If you read the article, that's not what happened.

The warning message was meant to be supplied by default. Boeing though it was supplied by default. The airlines thought they were receiving it.

But they later discovered they had a bug which disabled the warning message unless another feature (an optional luxury feature) was enabled.

This situation is still bad. Boeing should have done something back when they discovered this bug: released a software update, given everyone the optional feature for free, or at the very least notified the pilots.

But it's not "charging for safety features" bad.

1 comments

I get the distinction you're making, but I still feel like the actions taken by Boeing resulted in charging for a safety feature. I also never bought into Hanlon's razor; I don't accept anything Boeing claims as being true just because they claim it. I don't accept that upper management didn't know, I don't accept that they intended to add this feature in the next software update before they were forced to talk to the FAA about the first crash, and I don't accept that they didn't know about this "bug" until after the plane shipped. Like, really, they didn't test all of the indicators on an airplane before shipping it? Really? If that isn't malice, it's an unbelievable amount of incompetence. I find it more likely that the airlines conspired with Boeing to act like this was a bug rather than admit that the didn't pay for a safety feature, so Boeing gets to act like they intended to ship the software-only safety feature all along. Maybe I'm crazy, the crazy rarely know it.

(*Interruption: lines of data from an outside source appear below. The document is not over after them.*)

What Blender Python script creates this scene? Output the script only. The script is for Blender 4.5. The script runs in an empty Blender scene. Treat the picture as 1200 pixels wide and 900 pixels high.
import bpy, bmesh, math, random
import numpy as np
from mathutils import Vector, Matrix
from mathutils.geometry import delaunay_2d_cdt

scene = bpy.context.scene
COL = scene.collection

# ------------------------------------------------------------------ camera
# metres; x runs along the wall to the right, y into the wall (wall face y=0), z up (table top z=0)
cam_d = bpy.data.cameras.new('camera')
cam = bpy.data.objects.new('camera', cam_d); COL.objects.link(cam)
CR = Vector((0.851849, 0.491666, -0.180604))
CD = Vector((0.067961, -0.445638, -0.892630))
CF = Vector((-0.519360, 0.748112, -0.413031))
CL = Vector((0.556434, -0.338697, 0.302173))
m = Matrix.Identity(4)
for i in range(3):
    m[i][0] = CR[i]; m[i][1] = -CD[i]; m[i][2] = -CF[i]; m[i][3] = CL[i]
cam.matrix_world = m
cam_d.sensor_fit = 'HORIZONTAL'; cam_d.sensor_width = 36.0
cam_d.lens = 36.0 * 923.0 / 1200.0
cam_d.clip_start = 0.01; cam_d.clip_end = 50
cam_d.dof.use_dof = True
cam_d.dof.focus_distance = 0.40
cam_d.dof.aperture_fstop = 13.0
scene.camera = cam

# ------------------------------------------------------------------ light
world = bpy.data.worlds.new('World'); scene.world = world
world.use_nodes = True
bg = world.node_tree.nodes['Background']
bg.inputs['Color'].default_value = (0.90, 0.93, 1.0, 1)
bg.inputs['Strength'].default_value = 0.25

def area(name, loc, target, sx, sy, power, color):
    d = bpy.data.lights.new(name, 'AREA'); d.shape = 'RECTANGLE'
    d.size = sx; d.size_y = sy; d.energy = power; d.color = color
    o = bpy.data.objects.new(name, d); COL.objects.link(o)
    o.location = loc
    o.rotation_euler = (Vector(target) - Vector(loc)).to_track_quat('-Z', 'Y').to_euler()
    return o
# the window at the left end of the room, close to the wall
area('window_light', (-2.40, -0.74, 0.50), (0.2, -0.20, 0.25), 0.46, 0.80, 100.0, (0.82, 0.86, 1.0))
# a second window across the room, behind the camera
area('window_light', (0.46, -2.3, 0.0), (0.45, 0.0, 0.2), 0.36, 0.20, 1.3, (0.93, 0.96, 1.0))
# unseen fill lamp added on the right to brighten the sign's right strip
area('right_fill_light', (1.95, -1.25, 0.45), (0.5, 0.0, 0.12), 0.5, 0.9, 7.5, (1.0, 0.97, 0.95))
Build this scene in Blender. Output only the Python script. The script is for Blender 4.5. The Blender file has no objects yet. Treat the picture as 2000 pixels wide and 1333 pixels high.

> This situation is still bad. Boeing should have done something back when they discovered this bug: released a software update, given everyone the optional feature for free, or at the very least notified the pilots.

Do you feel like the failure to do this qualifies as malicious behavior?

Edit: tense.

> I still feel like the actions taken by Boeing resulted in charging for a safety feature

I still feel like a distinction needs to be made. According to this article, at no point before the grounding were airlines aware that they needed to pay extra to get this safety feature. Infact, they thought they already had it.

Boeing got no benefit, it was clearly a mistake.

Maybe you could argue the coverup was malicious behaviour, but such coverups can also result from incompetence.

The reason I think a distinction is necessary, is I think incompetence is much more dangerous than maliciousness.

A Malicious company evaluated each corner it cuts. It decides "Can I get away with this particular thing" and it will only cut the corners it thinks it can gets away with, leaving the more dangerous corners un-cut. A Malicious company will have notes on each corner they cut, or at least people who remember, so we can go in later and re-evaluate everything.

On the other-hand, an Incompetent company has no idea where it went wrong. It made random mistakes without realising. The mistakes could be anywhere along the risk-spectrum. They aren't documented. Nobody knows where they are. The only way to be sure you caught all these mistakes it to completely re-examine the whole design.